Los ayuntamientos, como el de Murcia, suelen realizar plenos infantiles por estas fechas coincidiendo con la celebración de la aprobación de la Declaración de los Derechos del Niño por Naciones Unidas, una efeméride que tiene lugar el 20 de noviembre. Recuerdo cuando mi hijo asistió y participó en uno de ellos. Fue en 2008 y tenía 10 años. Tuvo que intervenir y lo hizo destacando la integración de dos alumnas con problemas de audición y lenguaje que había en su clase. Se llamaban Dulce y Candela. Él solo construyó aquel breve discurso, con ideas y palabras propias de su edad, para elogiar el mérito y el esfuerzo que entrañaba para ellas ser unas alumnas más y la aceptación y reconocimiento por parte del resto de la clase. Acabó expresando, en su inocencia y candidez de aquellos días, que “todos y todas somos iguales, ya tengamos cualquier discapacidad, religión o raza”. Confieso que, lógicamente, me sentí orgulloso al escucharlo. Como también cuando me hablaba de su amistad con otro compañero de origen centroamericano y piel tostada. O con un chino, al que le costaba coger el ritmo por causa del idioma pero que, me confesaba, era un hacha con las matemáticas, que son universales, y al que ayudaba a integrarse con los demás.
Yo también de pequeño viví alguna que otra experiencia.
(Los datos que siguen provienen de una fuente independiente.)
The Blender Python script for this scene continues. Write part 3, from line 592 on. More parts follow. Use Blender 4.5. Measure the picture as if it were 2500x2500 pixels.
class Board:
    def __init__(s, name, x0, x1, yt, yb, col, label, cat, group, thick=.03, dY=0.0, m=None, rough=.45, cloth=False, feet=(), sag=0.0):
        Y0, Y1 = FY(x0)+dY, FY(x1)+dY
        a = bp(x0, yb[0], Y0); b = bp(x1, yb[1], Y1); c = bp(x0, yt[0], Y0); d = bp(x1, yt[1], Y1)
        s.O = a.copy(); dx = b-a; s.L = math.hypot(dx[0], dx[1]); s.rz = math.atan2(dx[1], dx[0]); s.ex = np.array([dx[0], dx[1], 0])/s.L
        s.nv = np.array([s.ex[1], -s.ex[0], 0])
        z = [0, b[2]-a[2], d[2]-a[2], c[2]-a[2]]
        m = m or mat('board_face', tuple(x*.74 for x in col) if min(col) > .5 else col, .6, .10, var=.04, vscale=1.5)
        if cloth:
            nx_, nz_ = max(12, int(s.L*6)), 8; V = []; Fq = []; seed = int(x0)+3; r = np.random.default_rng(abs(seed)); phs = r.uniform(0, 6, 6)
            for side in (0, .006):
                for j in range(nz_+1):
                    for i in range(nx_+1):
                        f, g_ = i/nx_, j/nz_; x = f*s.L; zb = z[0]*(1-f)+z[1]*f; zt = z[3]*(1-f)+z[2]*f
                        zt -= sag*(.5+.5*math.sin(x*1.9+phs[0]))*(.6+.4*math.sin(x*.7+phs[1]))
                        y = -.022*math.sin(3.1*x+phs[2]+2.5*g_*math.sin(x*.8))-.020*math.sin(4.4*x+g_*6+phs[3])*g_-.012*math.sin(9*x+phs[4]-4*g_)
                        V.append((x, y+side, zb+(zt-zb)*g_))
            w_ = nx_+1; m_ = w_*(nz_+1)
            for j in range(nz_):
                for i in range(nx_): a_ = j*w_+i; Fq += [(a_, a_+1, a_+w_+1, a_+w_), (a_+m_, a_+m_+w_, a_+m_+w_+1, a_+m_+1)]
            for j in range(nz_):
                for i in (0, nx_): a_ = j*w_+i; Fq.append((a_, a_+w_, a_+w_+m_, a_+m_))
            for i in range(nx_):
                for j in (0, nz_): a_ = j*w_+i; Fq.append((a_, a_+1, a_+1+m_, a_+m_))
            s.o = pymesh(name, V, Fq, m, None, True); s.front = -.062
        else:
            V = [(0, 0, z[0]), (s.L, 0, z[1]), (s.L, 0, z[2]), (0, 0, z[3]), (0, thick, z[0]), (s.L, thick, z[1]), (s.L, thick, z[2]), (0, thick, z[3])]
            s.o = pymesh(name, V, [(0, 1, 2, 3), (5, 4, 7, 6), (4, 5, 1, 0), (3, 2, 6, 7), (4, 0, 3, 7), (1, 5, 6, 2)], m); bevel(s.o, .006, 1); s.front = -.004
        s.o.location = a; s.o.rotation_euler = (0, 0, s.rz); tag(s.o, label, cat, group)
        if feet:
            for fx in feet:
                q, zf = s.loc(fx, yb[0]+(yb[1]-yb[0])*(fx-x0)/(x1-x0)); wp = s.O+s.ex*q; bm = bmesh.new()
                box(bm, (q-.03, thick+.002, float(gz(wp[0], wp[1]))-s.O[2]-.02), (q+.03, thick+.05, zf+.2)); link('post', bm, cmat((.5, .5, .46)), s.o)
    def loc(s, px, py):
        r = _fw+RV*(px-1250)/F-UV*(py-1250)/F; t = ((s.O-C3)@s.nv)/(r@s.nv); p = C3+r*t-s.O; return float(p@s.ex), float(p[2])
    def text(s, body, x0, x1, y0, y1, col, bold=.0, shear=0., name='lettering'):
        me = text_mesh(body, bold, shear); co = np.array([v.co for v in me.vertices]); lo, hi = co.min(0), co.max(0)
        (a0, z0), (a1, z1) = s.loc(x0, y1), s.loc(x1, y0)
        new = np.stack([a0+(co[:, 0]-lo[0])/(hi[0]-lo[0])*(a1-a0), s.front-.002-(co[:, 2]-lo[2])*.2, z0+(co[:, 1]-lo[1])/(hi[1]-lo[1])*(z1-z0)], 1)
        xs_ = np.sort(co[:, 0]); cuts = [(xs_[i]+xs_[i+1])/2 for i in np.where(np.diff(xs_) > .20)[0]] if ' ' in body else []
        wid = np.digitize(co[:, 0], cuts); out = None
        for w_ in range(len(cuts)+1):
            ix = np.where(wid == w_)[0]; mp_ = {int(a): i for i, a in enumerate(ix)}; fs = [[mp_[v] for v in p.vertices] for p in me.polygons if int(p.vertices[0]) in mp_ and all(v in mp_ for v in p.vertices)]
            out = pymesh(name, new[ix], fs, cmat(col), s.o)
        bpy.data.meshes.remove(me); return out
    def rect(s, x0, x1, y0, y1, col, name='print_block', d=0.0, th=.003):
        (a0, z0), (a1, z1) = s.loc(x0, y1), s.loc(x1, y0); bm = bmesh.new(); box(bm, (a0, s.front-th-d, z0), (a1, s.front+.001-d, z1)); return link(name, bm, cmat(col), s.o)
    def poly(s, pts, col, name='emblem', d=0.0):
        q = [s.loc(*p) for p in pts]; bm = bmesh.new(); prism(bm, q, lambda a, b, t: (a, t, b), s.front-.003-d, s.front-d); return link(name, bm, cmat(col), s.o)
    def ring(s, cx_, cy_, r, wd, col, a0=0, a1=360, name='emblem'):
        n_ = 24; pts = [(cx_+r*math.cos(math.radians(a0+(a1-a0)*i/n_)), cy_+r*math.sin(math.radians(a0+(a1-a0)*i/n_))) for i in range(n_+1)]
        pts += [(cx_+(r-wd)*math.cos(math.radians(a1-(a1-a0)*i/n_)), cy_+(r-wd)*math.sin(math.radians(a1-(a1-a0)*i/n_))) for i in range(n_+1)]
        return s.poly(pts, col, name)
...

Entonces la etnia diversa preponderante era la gitana. Siendo apenas un niño, llegó a vivir frente a mi casa una familia. Recuerdo la prevención de mi abuela, una mujer buena pero con los temores propios de otras épocas: “Válgame Dios. Son gitanos…”. A los pocos días, mi hermano y yo nos hicimos amigos de aquellos dos chavales morenos que eran de nuestra misma edad. Y comenzamos a jugar juntos, algo que mi abuela aceptó sin más, como chiquillos que eran. Pasados los años, cuando nos encontramos, denoto la alegría en sus ojos cuando nos fundimos en un abrazo, recordando aquellos tiempos y a mi abuela. Porque uno nunca olvida el cariño y el respeto recibido ayer, en el que ya se miraba con recelo al diferente.
Aquella enseñanza para convivir venía de nuestro padre. Desde muy niño, recuerdo su trato habitual con muchos gitanos de mi pueblo, a los que atendía en sus funciones administrativas municipales, y quienes, en agradecimiento, lo solían obsequiar con ropa interior y calcetines para sus hijos, que éramos mis hermanos y yo. Eran vendedores ambulantes en los mercados semanales de los pueblos, un oficio que hoy siguen ejerciendo muchos de sus descendientes, a los que sigo saludando cuando nos encontramos, evocando nuestra niñez, a nuestros padres y lo felices que podíamos llegar a ser entonces, sentado con muchos de ellos en los pupitres de las viejas escuelas nacionales.
Cuento todo esto a raíz del impacto causado por un audio de la intervención de dos niños durante el pleno infantil celebrado en el Ayuntamiento de Murcia este pasado jueves. En una alocución desgarradora, uno de ellos explicaba ante políticos, profesores y compañeros el calvario por el que algunos de estos últimos le hacían pasar a diario. “Mi padre es de República Dominicana. Algunos me llaman tonto y me gritan ”moros, fuera“. Y me tiran cuchillas de esas de depilarse”, expresó con voz entrecortada y entre lágrimas. Otro chaval contó que, también por el color de su piel, le llaman black panther y lo insultan a menudo. Y convivir así, día tras día, es toda una heroicidad para una chaval de apenas una decena de años.
Sorprende que los denodados esfuerzos de las administraciones públicas y los educadores en favor de la integración en las aulas y en contra del racismo se den de bruces con lo que a los chicos les está llegando desde determinados comportamientos sociales. Poco ayuda en este sentido el intento de criminalizar a los individuos de una determinada raza, cuando algunos dirigentes políticos los señalan directamente como responsables del incremento de la delincuencia. Porque es posible que ese tipo de actitudes populistas pueden comportar un rédito electoral a corto plazo, en algunos casos, pero dejan patente que nuestra sociedad se va empobreciendo mentalmente y empequeñeciendo cada vez más. Un ejemplo palpable fue escuchar el crudo lamento de esos dos críos, el otro día, en el salón de plenos de la Glorieta, algo que sonó como un cañonazo a nuestras conciencias. Y, ante eso, nunca deberíamos mirar para otro lado. Porque nada habremos avanzado mientras, como dijo Bob Marley, el color de la piel sea más importante que el de los ojos de nuestros semejantes.